:: DATASET EXCERPT ::

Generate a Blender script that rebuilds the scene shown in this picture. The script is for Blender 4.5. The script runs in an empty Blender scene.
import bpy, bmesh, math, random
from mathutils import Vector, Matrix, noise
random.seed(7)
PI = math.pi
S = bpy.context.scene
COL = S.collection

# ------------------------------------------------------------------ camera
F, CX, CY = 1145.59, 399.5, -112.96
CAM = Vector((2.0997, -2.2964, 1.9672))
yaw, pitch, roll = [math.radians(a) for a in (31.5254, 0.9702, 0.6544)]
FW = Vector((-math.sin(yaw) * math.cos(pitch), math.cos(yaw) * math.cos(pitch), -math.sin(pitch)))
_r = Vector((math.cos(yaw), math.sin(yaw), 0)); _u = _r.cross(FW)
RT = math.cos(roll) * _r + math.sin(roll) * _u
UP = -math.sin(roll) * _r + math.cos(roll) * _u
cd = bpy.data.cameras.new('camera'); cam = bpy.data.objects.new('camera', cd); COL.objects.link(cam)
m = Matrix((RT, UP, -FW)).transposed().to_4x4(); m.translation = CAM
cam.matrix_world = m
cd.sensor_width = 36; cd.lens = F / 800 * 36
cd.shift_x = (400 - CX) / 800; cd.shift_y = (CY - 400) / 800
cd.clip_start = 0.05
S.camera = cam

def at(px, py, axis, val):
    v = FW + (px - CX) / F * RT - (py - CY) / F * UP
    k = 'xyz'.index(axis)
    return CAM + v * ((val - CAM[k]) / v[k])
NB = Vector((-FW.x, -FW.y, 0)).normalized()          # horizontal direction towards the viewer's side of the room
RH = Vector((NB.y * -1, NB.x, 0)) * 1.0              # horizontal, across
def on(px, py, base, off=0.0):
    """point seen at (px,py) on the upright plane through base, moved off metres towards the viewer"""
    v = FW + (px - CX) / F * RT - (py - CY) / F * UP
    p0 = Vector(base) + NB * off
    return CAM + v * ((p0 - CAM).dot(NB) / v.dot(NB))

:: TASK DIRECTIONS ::
Only a number is needed: how many lines of the material above contain "scene"?

:: EXERCISE SOLUTION ::
2